• Provided data:
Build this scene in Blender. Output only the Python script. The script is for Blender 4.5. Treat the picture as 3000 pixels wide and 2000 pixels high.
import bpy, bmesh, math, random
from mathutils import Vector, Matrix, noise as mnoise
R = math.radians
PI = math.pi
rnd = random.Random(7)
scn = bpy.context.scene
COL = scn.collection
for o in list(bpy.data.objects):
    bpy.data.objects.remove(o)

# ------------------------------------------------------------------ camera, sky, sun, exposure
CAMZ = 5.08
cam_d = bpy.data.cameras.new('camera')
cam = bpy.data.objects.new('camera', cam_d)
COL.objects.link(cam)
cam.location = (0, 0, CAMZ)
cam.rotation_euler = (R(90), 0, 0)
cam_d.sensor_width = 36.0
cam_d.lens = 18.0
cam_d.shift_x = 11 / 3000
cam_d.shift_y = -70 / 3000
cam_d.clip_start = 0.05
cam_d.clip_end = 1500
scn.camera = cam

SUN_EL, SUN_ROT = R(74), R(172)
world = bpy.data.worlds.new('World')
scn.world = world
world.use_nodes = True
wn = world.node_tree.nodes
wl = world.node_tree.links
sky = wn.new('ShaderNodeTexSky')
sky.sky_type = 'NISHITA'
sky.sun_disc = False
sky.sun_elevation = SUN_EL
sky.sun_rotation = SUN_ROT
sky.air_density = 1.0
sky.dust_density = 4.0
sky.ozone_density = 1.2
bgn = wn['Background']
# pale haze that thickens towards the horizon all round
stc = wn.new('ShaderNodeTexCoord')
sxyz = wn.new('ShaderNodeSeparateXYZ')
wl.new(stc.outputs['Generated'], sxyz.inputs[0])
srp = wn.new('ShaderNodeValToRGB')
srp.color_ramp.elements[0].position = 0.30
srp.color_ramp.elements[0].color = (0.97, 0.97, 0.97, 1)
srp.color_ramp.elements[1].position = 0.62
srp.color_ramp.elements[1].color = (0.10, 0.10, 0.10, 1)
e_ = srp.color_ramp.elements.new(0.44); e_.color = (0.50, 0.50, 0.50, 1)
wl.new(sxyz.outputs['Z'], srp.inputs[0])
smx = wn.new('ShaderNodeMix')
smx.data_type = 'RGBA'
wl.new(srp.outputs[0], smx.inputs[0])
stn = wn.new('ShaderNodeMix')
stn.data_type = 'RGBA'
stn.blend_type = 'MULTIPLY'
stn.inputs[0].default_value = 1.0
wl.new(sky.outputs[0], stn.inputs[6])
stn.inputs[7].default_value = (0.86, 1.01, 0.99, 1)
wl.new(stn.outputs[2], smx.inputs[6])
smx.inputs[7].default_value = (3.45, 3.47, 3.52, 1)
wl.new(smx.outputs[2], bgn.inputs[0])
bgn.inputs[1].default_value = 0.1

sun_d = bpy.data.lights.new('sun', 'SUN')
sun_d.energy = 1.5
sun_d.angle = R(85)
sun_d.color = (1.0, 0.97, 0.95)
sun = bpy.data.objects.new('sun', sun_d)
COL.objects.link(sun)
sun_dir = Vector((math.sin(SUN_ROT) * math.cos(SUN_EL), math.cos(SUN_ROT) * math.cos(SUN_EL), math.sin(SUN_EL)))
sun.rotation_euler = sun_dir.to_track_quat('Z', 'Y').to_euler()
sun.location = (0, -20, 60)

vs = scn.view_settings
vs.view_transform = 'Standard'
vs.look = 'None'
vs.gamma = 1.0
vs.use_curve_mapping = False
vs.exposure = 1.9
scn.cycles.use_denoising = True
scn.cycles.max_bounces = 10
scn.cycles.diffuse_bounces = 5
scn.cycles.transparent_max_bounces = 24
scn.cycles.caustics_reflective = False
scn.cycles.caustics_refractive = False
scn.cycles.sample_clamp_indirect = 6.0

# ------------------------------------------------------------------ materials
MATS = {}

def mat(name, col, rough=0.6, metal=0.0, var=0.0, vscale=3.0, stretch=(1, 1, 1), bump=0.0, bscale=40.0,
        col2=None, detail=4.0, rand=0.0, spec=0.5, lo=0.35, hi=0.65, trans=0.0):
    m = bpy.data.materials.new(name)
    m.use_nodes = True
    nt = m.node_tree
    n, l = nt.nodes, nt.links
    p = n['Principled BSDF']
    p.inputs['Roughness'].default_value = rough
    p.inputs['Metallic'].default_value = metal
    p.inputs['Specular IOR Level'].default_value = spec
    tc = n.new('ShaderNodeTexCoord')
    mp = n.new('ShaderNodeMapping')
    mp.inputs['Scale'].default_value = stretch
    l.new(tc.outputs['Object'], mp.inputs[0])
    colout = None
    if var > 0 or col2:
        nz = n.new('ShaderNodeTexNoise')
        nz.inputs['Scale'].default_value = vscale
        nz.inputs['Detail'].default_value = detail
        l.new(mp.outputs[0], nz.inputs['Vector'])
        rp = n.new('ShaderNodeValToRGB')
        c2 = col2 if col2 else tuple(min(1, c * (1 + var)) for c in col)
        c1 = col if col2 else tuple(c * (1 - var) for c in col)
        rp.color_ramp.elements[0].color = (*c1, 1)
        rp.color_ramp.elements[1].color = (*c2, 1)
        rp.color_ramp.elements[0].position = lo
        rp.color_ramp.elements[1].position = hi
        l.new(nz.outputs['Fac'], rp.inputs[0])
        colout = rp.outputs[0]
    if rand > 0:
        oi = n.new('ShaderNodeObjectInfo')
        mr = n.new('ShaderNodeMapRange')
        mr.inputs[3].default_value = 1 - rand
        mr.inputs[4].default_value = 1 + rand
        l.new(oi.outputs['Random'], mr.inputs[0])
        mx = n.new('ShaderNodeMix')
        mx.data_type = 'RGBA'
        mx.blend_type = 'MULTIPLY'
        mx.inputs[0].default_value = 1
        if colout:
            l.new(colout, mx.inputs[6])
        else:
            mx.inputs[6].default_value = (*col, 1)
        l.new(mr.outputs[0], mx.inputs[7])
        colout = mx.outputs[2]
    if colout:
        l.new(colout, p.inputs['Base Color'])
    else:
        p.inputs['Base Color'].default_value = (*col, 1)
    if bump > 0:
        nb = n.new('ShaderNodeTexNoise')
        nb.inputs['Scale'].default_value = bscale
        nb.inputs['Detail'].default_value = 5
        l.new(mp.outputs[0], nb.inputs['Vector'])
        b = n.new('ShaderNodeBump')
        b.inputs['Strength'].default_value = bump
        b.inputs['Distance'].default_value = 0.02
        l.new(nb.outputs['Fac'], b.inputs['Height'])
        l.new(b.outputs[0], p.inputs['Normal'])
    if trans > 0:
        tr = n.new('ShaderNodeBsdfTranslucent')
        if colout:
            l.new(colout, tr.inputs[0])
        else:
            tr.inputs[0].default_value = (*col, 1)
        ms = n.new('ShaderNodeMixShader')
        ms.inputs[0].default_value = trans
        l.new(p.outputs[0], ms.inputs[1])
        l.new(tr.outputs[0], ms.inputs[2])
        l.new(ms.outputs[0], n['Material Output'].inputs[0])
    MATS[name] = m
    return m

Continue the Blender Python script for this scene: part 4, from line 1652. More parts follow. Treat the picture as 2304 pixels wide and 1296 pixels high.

• Objective:
Within the material above, find the lines that contain the word "high"; copy them.

• Exercise result:
Build this scene in Blender. Output only the Python script. The script is for Blender 4.5. Treat the picture as 3000 pixels wide and 2000 pixels high.
Continue the Blender Python script for this scene: part 4, from line 1652. More parts follow. Treat the picture as 2304 pixels wide and 1296 pixels high.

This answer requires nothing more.